Community Engagement Metrics That Matter:

  • Daily active users (not total members)
  • Average posts per active user
  • Response rate to community prompts
  • Member-to-member interactions (vs. member-to-admin)
  • Time spent in community per session

Vanity metrics like total member count are largely meaningless. A community of 100 highly engaged members will always outperform 1,000 passive subscribers.

Stage 4: Evolution (The Reward Stage)

Goal: Make leaving the community feel like a loss

This is where your community becomes what economists call a “high switching cost” platform. Members have invested so much time, effort, and relationship-building that leaving feels like abandoning a part of themselves.

The Evolution Framework:

  • Member-Led Initiatives: Sub-communities, special interest groups, member-organized events
  • Collaborative Projects: Group challenges, shared resources, community-created content
  • Exclusive Opportunities: Job boards, partnership opportunities, insider access
  • Leadership Pipeline: Clear pathways for members to take on more responsibility

The most successful communities at this stage run themselves. Your role becomes strategic rather than operational.

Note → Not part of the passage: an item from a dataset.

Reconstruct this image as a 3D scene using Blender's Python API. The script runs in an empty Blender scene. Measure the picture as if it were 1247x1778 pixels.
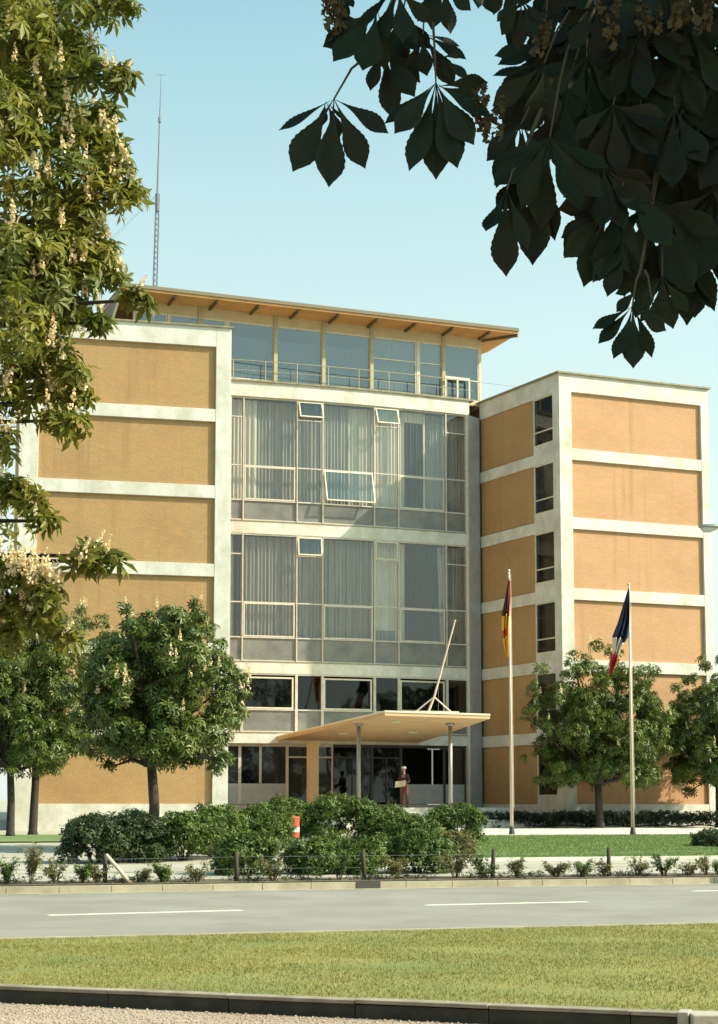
import bpy, math, random
import numpy as np
from mathutils import Vector, Matrix
R=math.radians
C=bpy.context.scene.collection
random.seed(7)
# ------------------------------------------------------------------ camera, sky, sun
F,PPX,PPY,TILT,EYE=2800.0,623.5,1108.0,R(6),1.7
cam=bpy.data.cameras.new('camera'); co=bpy.data.objects.new('camera',cam); C.objects.link(co)
co.location=(0,0,EYE); co.rotation_euler=(math.pi/2+TILT,0,0)
cam.sensor_fit='VERTICAL'; cam.sensor_height=36; cam.lens=36*F/1778
cam.shift_y=(PPY-889)/1778; cam.clip_end=6000; cam.clip_start=.1
bpy.context.scene.camera=co
SUN_AZ,SUN_EL=R(-10.8),R(37.0)          # azimuth from +X, negative = towards the viewer
w=bpy.data.worlds.new('World'); bpy.context.scene.world=w; w.use_nodes=True
nt=w.node_tree; bg=nt.nodes['Background']; sk=nt.nodes.new('ShaderNodeTexSky'); sk.sky_type='NISHITA'
sk.sun_disc=False; sk.sun_elevation=SUN_EL; sk.sun_rotation=math.pi/2-SUN_AZ
sk.air_density=1.0; sk.dust_density=2.6; sk.ozone_density=.5; sk.altitude=0
hs=nt.nodes.new('ShaderNodeMix'); hs.data_type='RGBA'; hs.blend_type='MULTIPLY'; hs.inputs[0].default_value=1
hs.inputs[7].default_value=(.92,1.48,1.16,1)
nt.links.new(sk.outputs[0],hs.inputs[6]); 
tc=nt.nodes.new('ShaderNodeTexCoord'); sx=nt.nodes.new('ShaderNodeSeparateXYZ'); nt.links.new(tc.outputs['Generated'],sx.inputs[0])
mr_=nt.nodes.new('ShaderNodeMapRange'); mr_.inputs[1].default_value=.14; mr_.inputs[2].default_value=.56; mr_.inputs[3].default_value=.9; mr_.inputs[4].default_value=0
nt.links.new(sx.outputs[2],mr_.inputs[0]); pale=nt.nodes.new('ShaderNodeMix'); pale.data_type='RGBA'; nt.links.new(mr_.outputs[0],pale.inputs[0])
nt.links.new(hs.outputs[2],pale.inputs[6]); pale.inputs[7].default_value=(4.3,4.70,4.35,1)      # thin bright summer haze low in the sky
nt.links.new(pale.outputs[2],bg.inputs[0]); bg.inputs[1].default_value=.15
sl=bpy.data.lights.new('sun','SUN'); so=bpy.data.objects.new('sun',sl); C.objects.link(so)
sd=Vector((math.cos(SUN_AZ)*math.cos(SUN_EL),math.sin(SUN_AZ)*math.cos(SUN_EL),math.sin(SUN_EL)))
so.rotation_euler=sd.to_track_quat('Z','Y').to_euler(); sl.energy=5.2; sl.angle=R(.55); sl.color=(1,.885,.70)
vs=bpy.context.scene.view_settings; vs.view_transform='Standard'; vs.look='None'; vs.exposure=.50; vs.gamma=1
bpy.context.scene.cycles.max_bounces=8; bpy.context.scene.cycles.transparent_max_bounces=24
bpy.context.scene.cycles.use_denoising=True

def at(px,py,Y):                         # a point seen at (px,py) of the 1247x1778 photo, Y metres away
    c,s=math.cos(TILT),math.sin(TILT); a,b=(px-PPX)/F,(PPY-py)/F
    k=Y/(c-b*s); return Vector((a*k,Y,EYE+(s+b*c)*k))
# ------------------------------------------------------------------ materials
def mat(name,col,rough=.7,var=None,vscale=(1,1,1),vs_=3.0,var2=None,v2=.4,bump=0,bscale=20,bvec=(1,1,1),
        metal=0,spec=.5,trans=0,coord='Object',lo=.35,hi=.65):
    m=bpy.data.materials.new(name); m.use_nodes=True; n=m.node_tree; b=n.nodes['Principled BSDF']
    b.inputs['Base Color'].default_value=(*col,1); b.inputs['Roughness'].default_value=rough
    b.inputs['Metallic'].default_value=metal; b.inputs['Specular IOR Level'].default_value=spec
    L=n.links.new
    def src(c,sc):
        if c=='World': g=n.nodes.new('ShaderNodeNewGeometry').outputs['Position']
        else: g=n.nodes.new('ShaderNodeTexCoord').outputs[c]
        mp=n.nodes.new('ShaderNodeMapping'); mp.inputs['Scale'].default_value=sc; L(g,mp.inputs[0]); return mp.outputs[0]
    out=None
    def layer(prev,col2,scale,sc,crd,lo,hi,seed=0):
        t=n.nodes.new('ShaderNodeTexNoise'); t.inputs['Scale'].default_value=scale; t.inputs['Detail'].default_value=6
        t.inputs['Roughness'].default_value=.6
        L(src(crd,sc),t.inputs[0]); r=n.nodes.new('ShaderNodeMapRange'); r.inputs[1].default_value=lo; r.inputs[2].default_value=hi
        L(t.outputs[0],r.inputs[0]); x=n.nodes.new('ShaderNodeMix'); x.data_type='RGBA'
        if prev is None: x.inputs[6].default_value=(*col,1)
        else: L(prev,x.inputs[6])
        x.inputs[7].default_value=(*col2,1); L(r.outputs[0],x.inputs[0]); return x.outputs[2]
    if var: out=layer(out,var,vs_,vscale,coord,lo,hi)
    if var2: out=layer(out,var2,v2,(1,1,1),'World',.4,.75)
    if out: L(out,b.inputs['Base Color'])
    if bump:
        t=n.nodes.new('ShaderNodeTexNoise'); t.inputs['Scale'].default_value=bscale; t.inputs['Detail'].default_value=5
        L(src(coord,bvec),t.inputs[0]); bp=n.nodes.new('ShaderNodeBump'); bp.inputs['Strength'].default_value=bump
        bp.inputs['Distance'].default_value=.03; L(t.outputs[0],bp.inputs['Height']); L(bp.outputs[0],b.inputs['Normal'])
    if trans:
        tr=n.nodes.new('ShaderNodeBsdfTranslucent'); ad=n.nodes.new('ShaderNodeMixShader'); ad.inputs[0].default_value=trans
        if out: L(out,tr.inputs[0])
        else: tr.inputs[0].default_value=(*col,1)
        L(b.outputs[0],ad.inputs[1]); L(tr.outputs[0],ad.inputs[2]); L(ad.outputs[0],n.nodes['Material Output'].inputs[0])
    return m
def glass(name,tint,refl,rough=.02,wob=.0):
    m=bpy.data.materials.new(name); m.use_nodes=True; n=m.node_tree; n.nodes.remove(n.nodes['Principled BSDF'])
    t=n.nodes.new('ShaderNodeBsdfTransparent'); t.inputs[0].default_value=(*tint,1)
    g=n.nodes.new('ShaderNodeBsdfGlossy'); g.inputs['Roughness'].default_value=rough; g.inputs[0].default_value=(.9,.93,.97,1)
    if wob:
        tn=n.nodes.new('ShaderNodeTexNoise'); tn.inputs['Scale'].default_value=.9
        ge=n.nodes.new('ShaderNodeNewGeometry'); n.links.new(ge.outputs['Position'],tn.inputs[0])
        bp=n.nodes.new('ShaderNodeBump'); bp.inputs['Strength'].default_value=wob; bp.inputs['Distance'].default_value=.05
        n.links.new(tn.outputs[0],bp.inputs['Height']); n.links.new(bp.outputs[0],g.inputs['Normal'])
    f0=n.nodes.new('ShaderNodeLayerWeight'); pw=n.nodes.new('ShaderNodeMath'); pw.operation='POWER'; pw.inputs[1].default_value=5; n.links.new(f0.outputs['Facing'],pw.inputs[0])
    f=n.nodes.new('ShaderNodeMath'); f.operation='MULTIPLY_ADD'; f.inputs[1].default_value=.96; f.inputs[2].default_value=.04; n.links.new(pw.outputs[0],f.inputs[0])
    a=n.nodes.new('ShaderNodeMath'); a.operation='ADD'; a.inputs[1].default_value=refl; n.links.new(f.outputs[0],a.inputs[0])
    x=n.nodes.new('ShaderNodeMixShader'); n.links.new(a.outputs[0],x.inputs[0]); n.links.new(t.outputs[0],x.inputs[1]); n.links.new(g.outputs[0],x.inputs[2])
    n.links.new(x.outputs[0],n.nodes['Material Output'].inputs[0]); return m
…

The Compound Effect of Social Community Software

The most powerful aspect of building a community website isn’t the technology – it’s the compound effect of consistent, small actions over time.

A daily 15-minute investment in community engagement becomes 90+ hours per year. Those 90 hours, applied systematically, can create connections and opportunities that transform businesses and lives.

But here’s what most people miss: The compound effect only works if you’re consistent. Posting 10 times in one week and then disappearing for a month creates negative momentum. Daily small actions beat sporadic large efforts every time.

Your Community-Building Identity

Building a successful community website isn’t about having the best features or the biggest budget. It’s about becoming the type of person who creates value for others consistently, systematically, and sustainably.

Every day, ask yourself: “What kind of community builder am I becoming?” Are you becoming someone who shows up consistently? Someone who celebrates others’ wins? Someone who facilitates connections between members?

Your community will become a reflection of your daily habits as a leader. Focus on the process, trust the system, and let the compound effect create the thriving online community you envision.

The path to create a community website that truly matters isn’t complicated – but it does require commitment to small, daily actions that compound over time. Start with systems, not goals. Focus on engagement, not growth. Build habits, not just features.

Your community isn’t just a website – it’s a platform for accelerating human connection and growth. The question isn’t whether you have time to build one systematically. The question is whether you can afford not to.

Remember: Successful communities aren’t built on perfect launches – they’re built on consistent, daily habits that compound into extraordinary results.